First of all I received the opportunity to write music reviews with a great local magazine here! In addition to being published, I have gotten some much-needed guidance from a seasoned writer. She has helped me so much that I’m afraid to look back at what I’ve previously written because I’ll find a million mistakes. Image

As for my workouts? I currently kicking my ass by myself, because my partner came home with a blood clot after gallivanting in Thailand and won’t be joining me for a month,  and of course she does this as I introduce my new morning routine:

THE SPARTACUS WORKOUT

This workout doesn’t just push me physically, I am mentally challenged every Monday, Wednesday, and Friday.

I hate push ups, yet I do 60, that’s right friends, SIXTY a day. I do the same amount of lunges as well. I am doing three sets of nine routines, all with dumb bells but two. After the first week of being sore on my days off, I found that I was recovering quicker and I could probably handle doing something Tuesdays and Thursdays. I also took last week off running until I could see how much this was going to take out of me.

Since I’m pretty limited on time, I am splitting my runs up. On my circuit training days, I will run a quick mile before, then run another after the training is over. Weird, today I actually ran my second mile faster than the first. Tuesdays and Thursdays will be reserved for my 5k runs.

So, today I learned that I’m stronger and capable of more activity than I thought. I just don’t have enough time.

Now that it’s May (you couldn’t tell with this weather) I have completely lost interest in the treadmill and want to run outside. I learned that I’m not even running my treadmill runs as fast as I can because I can still picture myself face-planting if I trip up. If you have ever fallen on a treadmill, you will never forget it. The pain is gone, but the scars and shame are still very real to me. We have a couple of beautiful places to run anyways. I need to get out!

Have I lost any weight? Nope. Am I upset? Nope. I look good and I’m strong. I’ve got a wedding in a month and a trip to Destin the month after. By July, I want a smaller stomach, and by June, I want more defined arms and shoulders (I’m wearing a strapless dress). I’m two weeks into my new routine, and I can’t wait to see what four to six weeks of this does for me.

If you wanna try out the Spartacus Workout, click here.  I had to sign up for a free month, but I’ve paid for stupider things. Plus, Women’s Health is one of my favorite sites, and I really don’t mind paying them to make me better. It’s cheaper than a real personal trainer.

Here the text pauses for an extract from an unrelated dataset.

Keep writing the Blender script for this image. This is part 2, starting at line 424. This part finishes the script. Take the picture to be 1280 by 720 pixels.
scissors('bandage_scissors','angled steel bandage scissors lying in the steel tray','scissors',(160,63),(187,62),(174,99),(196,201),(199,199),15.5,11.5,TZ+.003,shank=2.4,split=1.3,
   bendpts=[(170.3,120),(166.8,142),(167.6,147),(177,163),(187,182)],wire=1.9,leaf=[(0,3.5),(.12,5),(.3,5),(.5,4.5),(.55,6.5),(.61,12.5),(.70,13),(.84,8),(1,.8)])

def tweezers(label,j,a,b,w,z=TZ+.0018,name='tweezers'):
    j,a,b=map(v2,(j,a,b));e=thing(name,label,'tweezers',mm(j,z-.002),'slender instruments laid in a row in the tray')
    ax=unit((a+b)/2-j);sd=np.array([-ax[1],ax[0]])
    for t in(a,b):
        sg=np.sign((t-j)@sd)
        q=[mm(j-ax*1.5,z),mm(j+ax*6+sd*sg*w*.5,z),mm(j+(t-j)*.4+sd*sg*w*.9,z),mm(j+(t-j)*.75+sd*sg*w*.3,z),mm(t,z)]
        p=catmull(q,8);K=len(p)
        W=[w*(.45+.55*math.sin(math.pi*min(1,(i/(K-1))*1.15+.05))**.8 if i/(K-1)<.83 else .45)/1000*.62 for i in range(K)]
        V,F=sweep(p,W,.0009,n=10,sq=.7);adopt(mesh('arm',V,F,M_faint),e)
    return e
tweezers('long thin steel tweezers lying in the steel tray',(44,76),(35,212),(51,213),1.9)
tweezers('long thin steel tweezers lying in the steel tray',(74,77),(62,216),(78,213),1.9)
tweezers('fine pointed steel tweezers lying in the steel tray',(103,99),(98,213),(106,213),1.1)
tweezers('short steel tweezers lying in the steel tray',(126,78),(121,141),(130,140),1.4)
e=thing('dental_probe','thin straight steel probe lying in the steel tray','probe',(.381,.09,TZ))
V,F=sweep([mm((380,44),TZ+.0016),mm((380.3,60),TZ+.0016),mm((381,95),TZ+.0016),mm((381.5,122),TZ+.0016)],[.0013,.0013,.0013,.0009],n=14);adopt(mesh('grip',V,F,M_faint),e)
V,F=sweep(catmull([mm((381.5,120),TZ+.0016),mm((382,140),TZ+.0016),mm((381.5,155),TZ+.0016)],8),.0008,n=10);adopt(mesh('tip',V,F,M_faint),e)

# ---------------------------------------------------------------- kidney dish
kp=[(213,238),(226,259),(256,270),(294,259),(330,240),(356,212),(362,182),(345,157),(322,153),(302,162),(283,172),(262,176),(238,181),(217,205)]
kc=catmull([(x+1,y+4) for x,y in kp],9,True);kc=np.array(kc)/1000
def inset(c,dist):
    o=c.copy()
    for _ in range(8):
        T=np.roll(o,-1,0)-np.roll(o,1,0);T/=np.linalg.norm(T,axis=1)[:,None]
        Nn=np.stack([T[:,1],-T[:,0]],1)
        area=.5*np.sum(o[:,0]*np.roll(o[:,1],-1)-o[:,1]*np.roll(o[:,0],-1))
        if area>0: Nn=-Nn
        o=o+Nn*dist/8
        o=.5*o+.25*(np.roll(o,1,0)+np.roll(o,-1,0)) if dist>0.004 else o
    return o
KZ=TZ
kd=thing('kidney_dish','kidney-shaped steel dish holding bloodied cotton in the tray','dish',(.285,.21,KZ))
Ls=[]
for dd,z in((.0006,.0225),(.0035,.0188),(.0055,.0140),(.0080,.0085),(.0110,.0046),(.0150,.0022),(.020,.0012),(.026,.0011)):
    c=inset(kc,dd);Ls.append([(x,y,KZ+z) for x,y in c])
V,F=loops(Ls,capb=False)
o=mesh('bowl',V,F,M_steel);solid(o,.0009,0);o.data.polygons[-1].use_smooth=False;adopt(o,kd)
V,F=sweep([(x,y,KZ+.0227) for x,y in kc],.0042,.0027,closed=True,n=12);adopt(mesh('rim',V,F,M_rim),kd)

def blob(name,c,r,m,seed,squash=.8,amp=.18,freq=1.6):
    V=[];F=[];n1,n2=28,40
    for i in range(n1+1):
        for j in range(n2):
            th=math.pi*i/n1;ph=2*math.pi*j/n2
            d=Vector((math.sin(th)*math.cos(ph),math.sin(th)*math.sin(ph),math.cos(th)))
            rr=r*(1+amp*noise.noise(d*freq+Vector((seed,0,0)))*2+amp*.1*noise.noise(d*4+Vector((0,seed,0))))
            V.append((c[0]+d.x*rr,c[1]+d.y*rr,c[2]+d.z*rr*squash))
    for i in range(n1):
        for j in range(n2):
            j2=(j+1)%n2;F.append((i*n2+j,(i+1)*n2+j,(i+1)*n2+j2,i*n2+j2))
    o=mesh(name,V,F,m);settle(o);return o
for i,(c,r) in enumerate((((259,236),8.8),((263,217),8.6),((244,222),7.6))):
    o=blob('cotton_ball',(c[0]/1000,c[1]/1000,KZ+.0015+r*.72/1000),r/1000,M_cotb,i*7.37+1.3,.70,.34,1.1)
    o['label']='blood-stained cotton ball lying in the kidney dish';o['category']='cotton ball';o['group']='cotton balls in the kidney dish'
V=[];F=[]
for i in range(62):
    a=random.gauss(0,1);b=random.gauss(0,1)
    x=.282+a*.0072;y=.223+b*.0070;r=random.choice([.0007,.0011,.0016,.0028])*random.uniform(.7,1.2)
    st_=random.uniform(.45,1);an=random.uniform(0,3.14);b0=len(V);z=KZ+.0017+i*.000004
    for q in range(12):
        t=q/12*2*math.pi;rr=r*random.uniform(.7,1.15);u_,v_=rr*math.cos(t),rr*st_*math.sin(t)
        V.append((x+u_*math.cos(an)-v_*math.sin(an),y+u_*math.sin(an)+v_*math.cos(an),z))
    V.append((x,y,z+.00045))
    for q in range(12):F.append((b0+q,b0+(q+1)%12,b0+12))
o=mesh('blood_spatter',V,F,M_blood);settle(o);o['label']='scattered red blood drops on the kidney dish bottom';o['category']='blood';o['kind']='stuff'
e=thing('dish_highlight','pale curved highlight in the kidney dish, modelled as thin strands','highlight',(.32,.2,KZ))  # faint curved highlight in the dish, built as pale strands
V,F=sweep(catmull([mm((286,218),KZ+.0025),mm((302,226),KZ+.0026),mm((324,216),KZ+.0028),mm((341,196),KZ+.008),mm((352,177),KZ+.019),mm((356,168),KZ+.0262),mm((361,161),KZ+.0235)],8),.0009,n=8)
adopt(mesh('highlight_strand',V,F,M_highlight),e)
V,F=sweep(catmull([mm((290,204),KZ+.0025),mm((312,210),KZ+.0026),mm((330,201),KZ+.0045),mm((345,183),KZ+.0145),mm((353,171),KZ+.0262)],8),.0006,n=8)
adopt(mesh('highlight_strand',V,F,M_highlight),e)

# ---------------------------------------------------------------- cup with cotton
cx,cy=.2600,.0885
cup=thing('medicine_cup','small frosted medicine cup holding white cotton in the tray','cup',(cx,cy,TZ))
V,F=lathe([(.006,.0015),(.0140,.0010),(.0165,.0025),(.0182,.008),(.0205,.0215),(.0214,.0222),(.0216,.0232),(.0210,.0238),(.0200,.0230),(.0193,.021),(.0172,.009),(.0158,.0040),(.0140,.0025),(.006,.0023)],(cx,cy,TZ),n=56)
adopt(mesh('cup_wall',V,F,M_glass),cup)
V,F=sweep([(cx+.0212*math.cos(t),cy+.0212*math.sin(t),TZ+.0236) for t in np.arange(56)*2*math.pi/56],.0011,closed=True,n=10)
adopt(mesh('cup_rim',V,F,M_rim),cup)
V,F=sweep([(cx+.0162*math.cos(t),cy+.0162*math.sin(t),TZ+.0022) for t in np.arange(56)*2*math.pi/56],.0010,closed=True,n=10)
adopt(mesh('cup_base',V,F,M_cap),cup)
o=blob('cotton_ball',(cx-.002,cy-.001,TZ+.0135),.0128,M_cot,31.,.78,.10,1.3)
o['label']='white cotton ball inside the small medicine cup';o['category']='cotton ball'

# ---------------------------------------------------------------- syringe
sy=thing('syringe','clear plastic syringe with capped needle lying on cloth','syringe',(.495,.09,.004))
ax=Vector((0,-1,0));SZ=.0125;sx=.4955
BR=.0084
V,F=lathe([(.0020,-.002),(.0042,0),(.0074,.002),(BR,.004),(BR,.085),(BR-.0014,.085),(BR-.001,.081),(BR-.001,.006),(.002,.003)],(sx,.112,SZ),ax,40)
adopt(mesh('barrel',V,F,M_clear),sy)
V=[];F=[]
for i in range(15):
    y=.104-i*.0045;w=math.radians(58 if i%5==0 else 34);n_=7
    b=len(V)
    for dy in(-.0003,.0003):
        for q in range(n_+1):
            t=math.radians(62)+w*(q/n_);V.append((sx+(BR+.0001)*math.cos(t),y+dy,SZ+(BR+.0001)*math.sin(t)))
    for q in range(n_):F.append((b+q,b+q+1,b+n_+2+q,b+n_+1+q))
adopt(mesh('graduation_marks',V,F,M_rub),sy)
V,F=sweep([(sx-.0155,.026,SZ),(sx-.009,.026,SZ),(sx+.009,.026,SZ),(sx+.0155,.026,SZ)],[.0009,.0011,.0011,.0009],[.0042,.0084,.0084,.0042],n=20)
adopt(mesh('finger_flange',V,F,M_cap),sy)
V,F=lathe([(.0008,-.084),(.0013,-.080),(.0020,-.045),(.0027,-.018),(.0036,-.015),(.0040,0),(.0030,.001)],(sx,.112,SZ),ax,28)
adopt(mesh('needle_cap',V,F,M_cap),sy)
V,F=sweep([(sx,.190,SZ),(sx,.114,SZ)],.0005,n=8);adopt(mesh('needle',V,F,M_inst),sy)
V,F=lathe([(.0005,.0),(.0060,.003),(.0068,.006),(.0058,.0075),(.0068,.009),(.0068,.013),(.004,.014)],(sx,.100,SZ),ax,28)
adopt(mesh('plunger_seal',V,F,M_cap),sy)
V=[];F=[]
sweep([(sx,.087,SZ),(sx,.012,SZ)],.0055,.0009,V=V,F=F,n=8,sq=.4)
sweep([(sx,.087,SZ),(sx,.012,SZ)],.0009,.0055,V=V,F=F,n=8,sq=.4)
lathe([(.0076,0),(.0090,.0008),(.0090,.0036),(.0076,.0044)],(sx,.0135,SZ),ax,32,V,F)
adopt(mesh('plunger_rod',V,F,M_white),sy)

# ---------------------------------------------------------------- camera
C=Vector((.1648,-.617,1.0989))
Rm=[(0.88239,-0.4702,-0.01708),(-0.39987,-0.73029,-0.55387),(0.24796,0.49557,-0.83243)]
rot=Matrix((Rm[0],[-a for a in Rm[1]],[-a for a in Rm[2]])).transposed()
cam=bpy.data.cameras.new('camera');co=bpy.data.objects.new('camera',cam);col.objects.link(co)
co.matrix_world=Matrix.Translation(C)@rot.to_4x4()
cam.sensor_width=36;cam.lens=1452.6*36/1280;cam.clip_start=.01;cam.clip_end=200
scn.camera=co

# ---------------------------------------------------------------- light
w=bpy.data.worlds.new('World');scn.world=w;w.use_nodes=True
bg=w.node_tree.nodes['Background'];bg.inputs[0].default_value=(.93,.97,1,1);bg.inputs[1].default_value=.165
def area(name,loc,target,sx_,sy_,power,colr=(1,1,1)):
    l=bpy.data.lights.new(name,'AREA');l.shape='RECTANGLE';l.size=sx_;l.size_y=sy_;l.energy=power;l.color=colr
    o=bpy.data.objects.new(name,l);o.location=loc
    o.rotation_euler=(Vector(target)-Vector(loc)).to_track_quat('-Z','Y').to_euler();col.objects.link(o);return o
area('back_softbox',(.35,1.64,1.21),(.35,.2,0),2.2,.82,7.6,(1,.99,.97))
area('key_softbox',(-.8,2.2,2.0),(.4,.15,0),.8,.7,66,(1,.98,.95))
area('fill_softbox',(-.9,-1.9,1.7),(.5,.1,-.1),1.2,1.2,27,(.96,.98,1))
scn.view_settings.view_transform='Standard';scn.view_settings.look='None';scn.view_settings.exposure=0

This week is our first softball game and I can’t wait. I haven’t played since the baby was about 6 weeks old. We went to batting practice with two other married couples this week and had a blast. I’m starting to like the life we are building here. With our new friends and activities, we  may not travel to see our out-of-state friends as much, but we have to make ourselves at home eventually right?